Opinion
April 6, 1999
Appeal from the Supreme Court, New York County (Mary McGowan Davis, J.).
The verdict was based on legally sufficient evidence and was not against the weight of the evidence. The evidence established that minutes after a silent burglar alarm alerted police to a forced entry into previously secured premises after business hours, the police arrived and discovered an office with a broken door lock and frame, a bag containing tools commonly used to accomplish forced entry, and a bag of property that had been removed from the burglarized office. When that evidence is considered with testimony that defendant was found, crouching and alone, in a dark corridor after the police followed the sound of footsteps ascending the stairway leading away from the office premises, defendant's guilt of the crimes charged was proven beyond a reasonable doubt. Credibility issues were properly presented to the jury and we see no reason to disturb its determinations.

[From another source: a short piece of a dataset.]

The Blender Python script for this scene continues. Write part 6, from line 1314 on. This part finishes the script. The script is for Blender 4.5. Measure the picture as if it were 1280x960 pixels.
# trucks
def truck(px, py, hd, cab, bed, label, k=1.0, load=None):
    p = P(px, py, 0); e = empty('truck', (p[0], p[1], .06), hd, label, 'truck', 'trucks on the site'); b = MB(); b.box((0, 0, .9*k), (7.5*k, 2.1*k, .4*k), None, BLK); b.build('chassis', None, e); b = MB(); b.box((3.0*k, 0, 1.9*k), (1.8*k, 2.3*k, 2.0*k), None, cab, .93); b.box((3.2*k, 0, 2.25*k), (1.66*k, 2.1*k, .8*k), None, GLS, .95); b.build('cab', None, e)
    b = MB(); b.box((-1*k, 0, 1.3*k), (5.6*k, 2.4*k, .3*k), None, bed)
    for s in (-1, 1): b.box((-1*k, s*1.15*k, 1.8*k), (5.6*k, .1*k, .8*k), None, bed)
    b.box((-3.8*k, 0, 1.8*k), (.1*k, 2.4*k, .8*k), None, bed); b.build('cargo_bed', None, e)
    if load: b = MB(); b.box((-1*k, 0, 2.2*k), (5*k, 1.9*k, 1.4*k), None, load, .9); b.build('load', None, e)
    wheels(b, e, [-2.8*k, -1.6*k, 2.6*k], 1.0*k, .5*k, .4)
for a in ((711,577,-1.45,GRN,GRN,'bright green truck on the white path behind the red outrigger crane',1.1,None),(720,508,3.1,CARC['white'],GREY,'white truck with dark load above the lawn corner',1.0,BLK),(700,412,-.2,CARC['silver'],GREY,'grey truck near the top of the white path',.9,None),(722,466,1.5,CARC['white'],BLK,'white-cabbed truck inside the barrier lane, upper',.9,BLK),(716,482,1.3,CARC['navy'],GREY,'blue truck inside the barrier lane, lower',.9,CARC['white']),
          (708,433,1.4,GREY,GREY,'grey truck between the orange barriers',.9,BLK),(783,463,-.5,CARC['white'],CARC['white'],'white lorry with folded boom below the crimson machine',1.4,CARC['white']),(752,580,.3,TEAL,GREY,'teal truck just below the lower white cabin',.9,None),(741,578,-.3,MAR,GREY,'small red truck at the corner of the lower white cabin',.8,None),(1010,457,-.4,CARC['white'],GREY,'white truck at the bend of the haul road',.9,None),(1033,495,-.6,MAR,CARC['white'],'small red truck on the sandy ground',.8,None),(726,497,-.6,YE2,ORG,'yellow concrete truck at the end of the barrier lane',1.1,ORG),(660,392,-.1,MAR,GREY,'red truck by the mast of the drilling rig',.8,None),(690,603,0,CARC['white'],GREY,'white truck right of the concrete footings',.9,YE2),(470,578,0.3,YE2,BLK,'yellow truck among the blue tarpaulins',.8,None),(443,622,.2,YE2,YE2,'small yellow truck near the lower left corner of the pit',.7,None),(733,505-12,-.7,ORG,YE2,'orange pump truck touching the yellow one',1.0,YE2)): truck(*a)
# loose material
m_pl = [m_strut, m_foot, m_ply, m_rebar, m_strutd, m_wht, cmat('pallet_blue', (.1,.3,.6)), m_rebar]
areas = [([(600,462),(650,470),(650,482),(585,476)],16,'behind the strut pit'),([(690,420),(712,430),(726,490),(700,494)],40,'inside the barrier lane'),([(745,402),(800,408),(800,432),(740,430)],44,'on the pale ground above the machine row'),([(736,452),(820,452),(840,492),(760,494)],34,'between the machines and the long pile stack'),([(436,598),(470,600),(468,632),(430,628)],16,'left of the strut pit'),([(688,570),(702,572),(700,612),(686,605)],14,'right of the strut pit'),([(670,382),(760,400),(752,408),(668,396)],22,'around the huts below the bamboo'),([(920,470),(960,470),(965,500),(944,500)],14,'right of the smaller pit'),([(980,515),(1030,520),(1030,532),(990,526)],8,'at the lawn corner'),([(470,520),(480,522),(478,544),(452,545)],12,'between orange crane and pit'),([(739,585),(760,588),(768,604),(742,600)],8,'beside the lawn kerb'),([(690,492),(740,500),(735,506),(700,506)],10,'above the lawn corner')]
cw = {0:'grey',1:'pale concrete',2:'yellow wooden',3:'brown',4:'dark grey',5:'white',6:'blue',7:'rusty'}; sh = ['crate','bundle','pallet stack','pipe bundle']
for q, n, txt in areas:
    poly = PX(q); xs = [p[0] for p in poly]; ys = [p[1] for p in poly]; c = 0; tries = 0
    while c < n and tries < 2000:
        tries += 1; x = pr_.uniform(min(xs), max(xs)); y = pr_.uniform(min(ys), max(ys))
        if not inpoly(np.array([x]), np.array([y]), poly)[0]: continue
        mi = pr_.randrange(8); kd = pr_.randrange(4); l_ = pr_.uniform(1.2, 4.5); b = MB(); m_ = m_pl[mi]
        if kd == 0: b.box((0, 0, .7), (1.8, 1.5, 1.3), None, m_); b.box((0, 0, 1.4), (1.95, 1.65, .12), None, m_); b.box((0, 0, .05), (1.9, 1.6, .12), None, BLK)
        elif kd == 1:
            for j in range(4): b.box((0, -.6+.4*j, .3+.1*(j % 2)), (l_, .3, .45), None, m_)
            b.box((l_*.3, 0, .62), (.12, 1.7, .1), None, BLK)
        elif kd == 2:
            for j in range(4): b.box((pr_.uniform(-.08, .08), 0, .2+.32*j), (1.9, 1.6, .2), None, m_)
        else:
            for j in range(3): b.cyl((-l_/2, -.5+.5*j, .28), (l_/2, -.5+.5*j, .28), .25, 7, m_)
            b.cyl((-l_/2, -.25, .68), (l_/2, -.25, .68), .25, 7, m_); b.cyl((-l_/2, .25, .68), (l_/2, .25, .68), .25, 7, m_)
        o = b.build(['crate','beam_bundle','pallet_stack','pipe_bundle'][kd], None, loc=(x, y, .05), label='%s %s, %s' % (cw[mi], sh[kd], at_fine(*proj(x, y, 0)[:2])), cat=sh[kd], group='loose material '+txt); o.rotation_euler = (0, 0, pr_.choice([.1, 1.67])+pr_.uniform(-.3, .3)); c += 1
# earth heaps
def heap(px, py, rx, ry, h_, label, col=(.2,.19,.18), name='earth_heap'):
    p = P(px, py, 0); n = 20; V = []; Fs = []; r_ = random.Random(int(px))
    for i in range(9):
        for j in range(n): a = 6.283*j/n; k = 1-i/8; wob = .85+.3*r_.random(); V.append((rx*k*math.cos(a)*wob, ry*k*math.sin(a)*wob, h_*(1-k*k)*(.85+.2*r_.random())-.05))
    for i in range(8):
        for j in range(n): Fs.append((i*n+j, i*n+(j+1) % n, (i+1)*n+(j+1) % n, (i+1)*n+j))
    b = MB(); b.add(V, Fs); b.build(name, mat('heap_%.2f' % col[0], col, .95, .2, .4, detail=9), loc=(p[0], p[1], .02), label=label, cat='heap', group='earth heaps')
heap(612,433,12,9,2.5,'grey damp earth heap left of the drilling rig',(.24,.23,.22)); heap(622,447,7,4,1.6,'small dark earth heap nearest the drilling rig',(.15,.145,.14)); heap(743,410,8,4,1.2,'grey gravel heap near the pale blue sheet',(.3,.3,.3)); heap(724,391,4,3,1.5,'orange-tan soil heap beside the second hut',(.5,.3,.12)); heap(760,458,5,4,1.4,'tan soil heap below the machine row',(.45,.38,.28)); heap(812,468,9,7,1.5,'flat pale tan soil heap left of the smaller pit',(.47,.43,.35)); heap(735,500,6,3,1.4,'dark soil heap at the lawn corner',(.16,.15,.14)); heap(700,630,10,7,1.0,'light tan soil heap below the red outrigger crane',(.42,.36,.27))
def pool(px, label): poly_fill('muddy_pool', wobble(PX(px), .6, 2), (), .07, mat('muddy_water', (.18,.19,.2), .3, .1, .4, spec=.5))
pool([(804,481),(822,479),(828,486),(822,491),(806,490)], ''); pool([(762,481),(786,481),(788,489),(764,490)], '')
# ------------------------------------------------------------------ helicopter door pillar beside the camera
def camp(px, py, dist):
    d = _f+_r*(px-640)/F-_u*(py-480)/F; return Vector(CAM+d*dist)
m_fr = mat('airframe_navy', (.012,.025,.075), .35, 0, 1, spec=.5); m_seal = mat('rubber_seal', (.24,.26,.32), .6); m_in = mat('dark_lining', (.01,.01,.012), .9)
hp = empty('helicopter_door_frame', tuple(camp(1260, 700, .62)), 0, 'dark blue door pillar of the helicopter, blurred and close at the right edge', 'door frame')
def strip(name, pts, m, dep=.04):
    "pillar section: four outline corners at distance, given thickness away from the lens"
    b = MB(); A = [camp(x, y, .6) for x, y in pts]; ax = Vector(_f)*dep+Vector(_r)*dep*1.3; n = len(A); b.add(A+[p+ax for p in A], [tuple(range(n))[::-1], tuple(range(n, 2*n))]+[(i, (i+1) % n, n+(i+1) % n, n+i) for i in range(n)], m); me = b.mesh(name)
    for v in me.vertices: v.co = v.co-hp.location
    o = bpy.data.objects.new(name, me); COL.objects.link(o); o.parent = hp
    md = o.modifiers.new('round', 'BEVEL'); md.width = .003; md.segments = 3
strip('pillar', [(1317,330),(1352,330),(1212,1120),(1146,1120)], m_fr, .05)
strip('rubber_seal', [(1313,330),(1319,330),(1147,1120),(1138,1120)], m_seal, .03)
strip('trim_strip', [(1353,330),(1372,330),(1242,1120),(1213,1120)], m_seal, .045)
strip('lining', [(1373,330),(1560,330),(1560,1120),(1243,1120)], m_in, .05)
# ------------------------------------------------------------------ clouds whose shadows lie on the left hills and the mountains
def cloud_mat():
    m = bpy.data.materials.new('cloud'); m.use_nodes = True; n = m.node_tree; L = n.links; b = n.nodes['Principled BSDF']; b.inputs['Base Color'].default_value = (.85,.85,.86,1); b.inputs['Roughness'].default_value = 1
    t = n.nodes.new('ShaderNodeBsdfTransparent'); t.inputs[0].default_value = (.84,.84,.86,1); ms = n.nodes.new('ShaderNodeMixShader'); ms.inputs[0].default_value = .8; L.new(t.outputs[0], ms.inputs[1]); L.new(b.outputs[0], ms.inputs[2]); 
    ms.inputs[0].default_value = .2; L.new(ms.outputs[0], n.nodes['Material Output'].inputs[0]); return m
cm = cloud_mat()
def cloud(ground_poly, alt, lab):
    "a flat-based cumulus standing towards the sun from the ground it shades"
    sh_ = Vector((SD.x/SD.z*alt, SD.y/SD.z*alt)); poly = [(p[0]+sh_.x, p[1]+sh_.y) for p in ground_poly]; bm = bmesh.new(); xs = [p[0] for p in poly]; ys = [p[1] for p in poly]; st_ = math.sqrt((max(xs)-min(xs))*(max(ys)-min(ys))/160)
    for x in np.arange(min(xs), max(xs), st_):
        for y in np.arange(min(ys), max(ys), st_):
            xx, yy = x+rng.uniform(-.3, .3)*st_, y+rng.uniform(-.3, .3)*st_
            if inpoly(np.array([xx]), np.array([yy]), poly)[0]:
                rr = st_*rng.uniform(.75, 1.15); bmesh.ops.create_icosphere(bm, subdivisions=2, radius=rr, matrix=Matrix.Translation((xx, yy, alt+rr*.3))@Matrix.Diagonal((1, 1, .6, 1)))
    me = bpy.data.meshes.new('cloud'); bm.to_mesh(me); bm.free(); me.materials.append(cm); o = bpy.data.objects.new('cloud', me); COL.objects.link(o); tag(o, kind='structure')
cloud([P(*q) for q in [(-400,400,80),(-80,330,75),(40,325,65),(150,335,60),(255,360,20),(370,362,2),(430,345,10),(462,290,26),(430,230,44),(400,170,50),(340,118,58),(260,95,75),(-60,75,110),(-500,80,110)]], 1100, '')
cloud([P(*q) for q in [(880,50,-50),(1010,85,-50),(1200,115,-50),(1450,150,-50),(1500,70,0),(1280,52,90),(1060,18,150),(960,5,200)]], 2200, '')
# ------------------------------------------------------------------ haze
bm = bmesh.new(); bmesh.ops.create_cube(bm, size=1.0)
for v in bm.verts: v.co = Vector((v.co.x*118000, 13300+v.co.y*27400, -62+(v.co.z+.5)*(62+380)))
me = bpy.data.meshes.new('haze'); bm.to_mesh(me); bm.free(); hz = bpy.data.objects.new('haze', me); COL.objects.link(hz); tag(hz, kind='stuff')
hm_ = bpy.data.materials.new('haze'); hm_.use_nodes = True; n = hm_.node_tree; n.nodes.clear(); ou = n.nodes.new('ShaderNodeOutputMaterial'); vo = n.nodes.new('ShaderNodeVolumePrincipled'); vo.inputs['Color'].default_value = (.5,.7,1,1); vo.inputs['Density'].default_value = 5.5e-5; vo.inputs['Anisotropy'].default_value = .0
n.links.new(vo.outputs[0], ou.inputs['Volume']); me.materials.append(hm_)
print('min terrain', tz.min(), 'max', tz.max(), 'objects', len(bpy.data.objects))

The court appropriately exercised its discretion in denying defendant's application, made just prior to the commencement of jury selection, for a two-week adjournment so that he could have more time to discuss the case with the experienced trial attorney who was assigned one week earlier and who had engaged in multiple conferences with defendant prior to trial. There is nothing in the record to support defendant's claims that the court's denial of the application was arbitrary and that it impaired defendant's ability to present a defense (see, People v. Murphy, 114 A.D.2d 523).
Defendant's claim that his subsequent insistence upon availing himself of his right to represent himself did not constitute a knowing, intelligent and voluntary waiver of his right to counsel is belied by the record. Since defendant insisted upon proceeding pro se after sufficiently demonstrating his understanding of the trial process, and despite the court's advice regarding the risks of proceeding pro se and the benefits of representation by the experienced and competent trial counsel assigned (see, People v. Smith, 92 N.Y.2d 516, 520), he may not properly claim that he was denied effective assistance of counsel (see, People v. Woolnough, 180 A.D.2d 837).
We have considered and rejected defendant's remaining claims.
Concur — Rosenberger, J. P., Nardelli, Williams and Andrias, JJ.